**Set problem**
Output the material exactly, but drop every image it holds.
— Start of Dataset extract —
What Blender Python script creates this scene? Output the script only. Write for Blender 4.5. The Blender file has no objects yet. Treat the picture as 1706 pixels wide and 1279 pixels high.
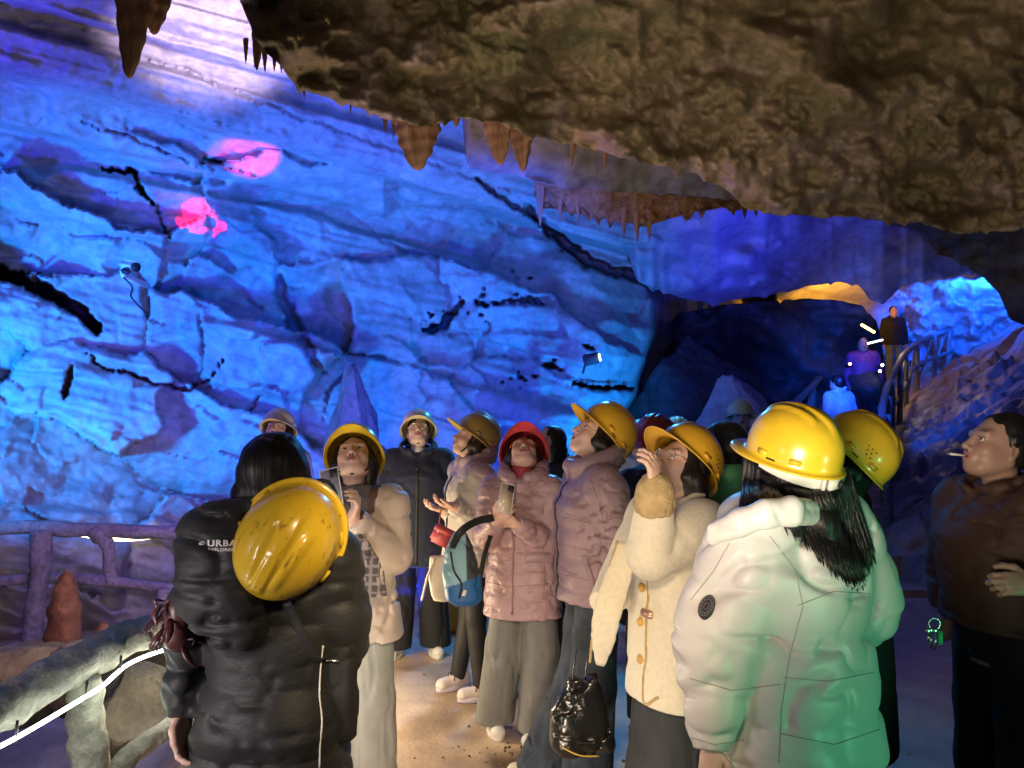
import bpy, bmesh, math, random
import numpy as np
from mathutils import Vector, Matrix
from mathutils.bvhtree import BVHTree

random.seed(7)
SC = bpy.context.scene
COL = SC.collection
R = math.radians

# ------------------------------------------------------------------ camera
FPX, CX, CY, CAMZ = 1281.0, 853.0, 639.5, 1.65
PITCH = math.atan((695 - CY) / FPX)
cam_d = bpy.data.cameras.new('camera')
cam_d.sensor_width = 36.0
cam_d.lens = FPX / 1706 * 36.0
cam_d.clip_start = 0.05
cam_d.clip_end = 300
cam = bpy.data.objects.new('camera', cam_d)
COL.objects.link(cam)
cam.location = (0, 0, CAMZ)
cam.rotation_euler = (R(90) + PITCH, 0, 0)
SC.camera = cam
SC.view_settings.view_transform = 'Standard'
SC.view_settings.look = 'None'
SC.view_settings.exposure = 0.0
SC.view_settings.gamma = 1.0
SC.cycles.use_denoising = True
SC.cycles.max_bounces = 5
SC.cycles.sample_clamp_indirect = 3.0
SC.cycles.use_light_tree = True

# ------------------------------------------------------------------ world: a cave, almost no ambient light
w = bpy.data.worlds.new('World')
SC.world = w
w.use_nodes = True
w.node_tree.nodes['Background'].inputs[0].default_value = (0.16, 0.16, 0.5, 1)
w.node_tree.nodes['Background'].inputs[1].default_value = 0.05


def at(px, py, d):
    """world point that stands d metres in front of the lens on the sight line of a pixel of the photo"""
    x = (px - CX) / FPX * d
    u = (CY - py) / FPX * d
    c, s = math.cos(PITCH), math.sin(PITCH)
    return Vector((x, d * c - u * s, CAMZ + d * s + u * c))


def at_np(px, py, d):
    x = (px - CX) / FPX * d
    u = (CY - py) / FPX * d
    c, s = math.cos(PITCH), math.sin(PITCH)
    return np.stack([x, d * c - u * s, CAMZ + d * s + u * c], -1)


# ------------------------------------------------------------------ lights (the cave's coloured floodlights and path lamps, plus a few added fills)
def spot(name, loc, target, color, power, angle, blend=0.6, size=0.15):
    l = bpy.data.lights.new(name, 'SPOT')
    l.color = color
    l.energy = power
    l.spot_size = R(angle)
    l.spot_blend = blend
    l.shadow_soft_size = size
    o = bpy.data.objects.new(name, l)
    COL.objects.link(o)
    o.location = loc
    o.rotation_euler = (Vector(target) - Vector(loc)).to_track_quat('-Z', 'Y').to_euler()
    return o


def point(name, loc, color, power, size=0.15):
    l = bpy.data.lights.new(name, 'POINT')
    l.color = color
    l.energy = power
    l.shadow_soft_size = size
    o = bpy.data.objects.new(name, l)
    COL.objects.link(o)
    o.location = loc
    return o


BLUE = (0.015, 0.06, 1.0)
CYAN = (0.03, 0.30, 1.0)
VIOLET = (0.20, 0.12, 1.0)
# blue floodlights behind the group, raking up the far wall, and an added fill
spot('blue_flood_centre', (2.0, 7.0, 0.8), (0.2, 9.0, 2.5), (0.004, 0.24, 1.0), 2400, 84, 0.8)
spot('blue_flood_left', (-4.7, 4.9, 1.2), (-3.6, 8.0, 2.7), (0.004, 0.24, 1.0), 1500, 96, 0.9)
spot('blue_flood_deep', (-0.8, 5.4, 0.3), (-0.6, 9.0, 3.2), (0.003, 0.05, 1.0), 2100, 110, 0.8)
spot('blue_fill_high', (0.0, 4.9, 2.7), (-1.2, 9.0, 2.9), (0.004, 0.08, 1.0), 380, 120, 0.9)  # added overhead fill that evens out the wall, no fixture there
spot('violet_flood_low', (-2.2, 4.6, 1.6), (-3.6, 8.0, 0.2), (0.20, 0.10, 1.0), 150, 110, 0.9)
spot('blue_flood_ceiling', (-5.0, 4.0, 2.0), (-2.5, 7.5, 5.2), (0.04, 0.035, 1.0), 800, 110, 0.9)
spot('blue_roof_passage', (3.0, 7.4, 2.0), (3.4, 10.0, 4.6), (0.015, 0.03, 1.0), 480, 80, 0.9)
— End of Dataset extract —
**Solution for this exercise**
What Blender Python script creates this scene? Output the script only. Write for Blender 4.5. The Blender file has no objects yet. Treat the picture as 1706 pixels wide and 1279 pixels high.
import bpy, bmesh, math, random
import numpy as np
from mathutils import Vector, Matrix
from mathutils.bvhtree import BVHTree

random.seed(7)
SC = bpy.context.scene
COL = SC.collection
R = math.radians

# ------------------------------------------------------------------ camera
FPX, CX, CY, CAMZ = 1281.0, 853.0, 639.5, 1.65
PITCH = math.atan((695 - CY) / FPX)
cam_d = bpy.data.cameras.new('camera')
cam_d.sensor_width = 36.0
cam_d.lens = FPX / 1706 * 36.0
cam_d.clip_start = 0.05
cam_d.clip_end = 300
cam = bpy.data.objects.new('camera', cam_d)
COL.objects.link(cam)
cam.location = (0, 0, CAMZ)
cam.rotation_euler = (R(90) + PITCH, 0, 0)
SC.camera = cam
SC.view_settings.view_transform = 'Standard'
SC.view_settings.look = 'None'
SC.view_settings.exposure = 0.0
SC.view_settings.gamma = 1.0
SC.cycles.use_denoising = True
SC.cycles.max_bounces = 5
SC.cycles.sample_clamp_indirect = 3.0
SC.cycles.use_light_tree = True

# ------------------------------------------------------------------ world: a cave, almost no ambient light
w = bpy.data.worlds.new('World')
SC.world = w
w.use_nodes = True
w.node_tree.nodes['Background'].inputs[0].default_value = (0.16, 0.16, 0.5, 1)
w.node_tree.nodes['Background'].inputs[1].default_value = 0.05


def at(px, py, d):
    """world point that stands d metres in front of the lens on the sight line of a pixel of the photo"""
    x = (px - CX) / FPX * d
    u = (CY - py) / FPX * d
    c, s = math.cos(PITCH), math.sin(PITCH)
    return Vector((x, d * c - u * s, CAMZ + d * s + u * c))


def at_np(px, py, d):
    x = (px - CX) / FPX * d
    u = (CY - py) / FPX * d
    c, s = math.cos(PITCH), math.sin(PITCH)
    return np.stack([x, d * c - u * s, CAMZ + d * s + u * c], -1)


# ------------------------------------------------------------------ lights (the cave's coloured floodlights and path lamps, plus a few added fills)
def spot(name, loc, target, color, power, angle, blend=0.6, size=0.15):
    l = bpy.data.lights.new(name, 'SPOT')
    l.color = color
    l.energy = power
    l.spot_size = R(angle)
    l.spot_blend = blend
    l.shadow_soft_size = size
    o = bpy.data.objects.new(name, l)
    COL.objects.link(o)
    o.location = loc
    o.rotation_euler = (Vector(target) - Vector(loc)).to_track_quat('-Z', 'Y').to_euler()
    return o


def point(name, loc, color, power, size=0.15):
    l = bpy.data.lights.new(name, 'POINT')
    l.color = color
    l.energy = power
    l.shadow_soft_size = size
    o = bpy.data.objects.new(name, l)
    COL.objects.link(o)
    o.location = loc
    return o


BLUE = (0.015, 0.06, 1.0)
CYAN = (0.03, 0.30, 1.0)
VIOLET = (0.20, 0.12, 1.0)
# blue floodlights behind the group, raking up the far wall, and an added fill
spot('blue_flood_centre', (2.0, 7.0, 0.8), (0.2, 9.0, 2.5), (0.004, 0.24, 1.0), 2400, 84, 0.8)
spot('blue_flood_left', (-4.7, 4.9, 1.2), (-3.6, 8.0, 2.7), (0.004, 0.24, 1.0), 1500, 96, 0.9)
spot('blue_flood_deep', (-0.8, 5.4, 0.3), (-0.6, 9.0, 3.2), (0.003, 0.05, 1.0), 2100, 110, 0.8)
spot('blue_fill_high', (0.0, 4.9, 2.7), (-1.2, 9.0, 2.9), (0.004, 0.08, 1.0), 380, 120, 0.9)  # added overhead fill that evens out the wall, no fixture there
spot('violet_flood_low', (-2.2, 4.6, 1.6), (-3.6, 8.0, 0.2), (0.20, 0.10, 1.0), 150, 110, 0.9)
spot('blue_flood_ceiling', (-5.0, 4.0, 2.0), (-2.5, 7.5, 5.2), (0.04, 0.035, 1.0), 800, 110, 0.9)
spot('blue_roof_passage', (3.0, 7.4, 2.0), (3.4, 10.0, 4.6), (0.015, 0.03, 1.0), 480, 80, 0.9)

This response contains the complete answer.